An orphaned cougar cub suffering from starvation found its way to the Central Valley Animal Rescue in Quilcene, just in time to get the help she needed.

QUILCENE, Wash. — A starving cougar in Washington state wandered into the right place at the right time to find help, and now the creature is being rehabilitated in Texas.

There are a lot of different animals at Sara Penhallegon's animal rescue, but this one was pretty wild. She opened up a pen on her Jefferson County property a couple of weeks ago and found a very big cat.

"It had a pile of old hay in there and made itself at home, just curled up in the hay," she said.

It turned out to be a young cougar that was in very bad shape. The animal, barely a year old, was literally starving to death.

"I suspect it was going there to die, considering the condition it was in," said Penhallegon.

Fortunately, the dying cougar had somehow found its way to Central Valley Animal Rescue where Penhallegon and her team save the lives of animals every day.

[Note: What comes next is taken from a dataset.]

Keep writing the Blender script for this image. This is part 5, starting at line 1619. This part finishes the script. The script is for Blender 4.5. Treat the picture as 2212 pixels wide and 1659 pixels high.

They believe the cougar's mother recently died before she had taught her cub to fully fend for itself. Cubs typically stay with their mothers between 18 and 36 months. 

Without her mom, this one didn't stand a chance.

"This was a cat that had not learned to hunt yet. It had no way to take care of itself or feed itself," said Penhallegon. "When its mom died, that would've been a death sentence for this cat unless it found itself a rehabilitation center it could check itself into!"

The animal weighed just 34 pounds when it collapsed in the hay on Penhallegon's property, which is 50 pounds underweight for a cat of its size. The team nursed it back to health and the cougar put on a 10 quick pounds.

Wildlife experts gave the cougar a 10% chance of survival when it dragged itself into Central Valley. But just two weeks later the animal had destroyed the hard, plastic siding of her pen, and her keepers knew it was time to go.

"It started getting feisty and it would hiss and growl at me every time I walked over," said Penhallegon. "That was a very good sign."

But because the cougar still had no idea how to hunt, it couldn't be released back into the forests of the Olympic Peninsula.

It's also illegal to rehabilitate and return a cougar to the wild in Washington. Instead, it headed for a natural habitat zoo in Texas.

Penhallegon said she wishes the cougar could walk free once again, but for now she's simply happy it wandered into her life.

"Obviously, our goal is to return animals to the wild, but the next best option is a really good captive placement with a great facility that can take care of its needs. And that's what we have for this one."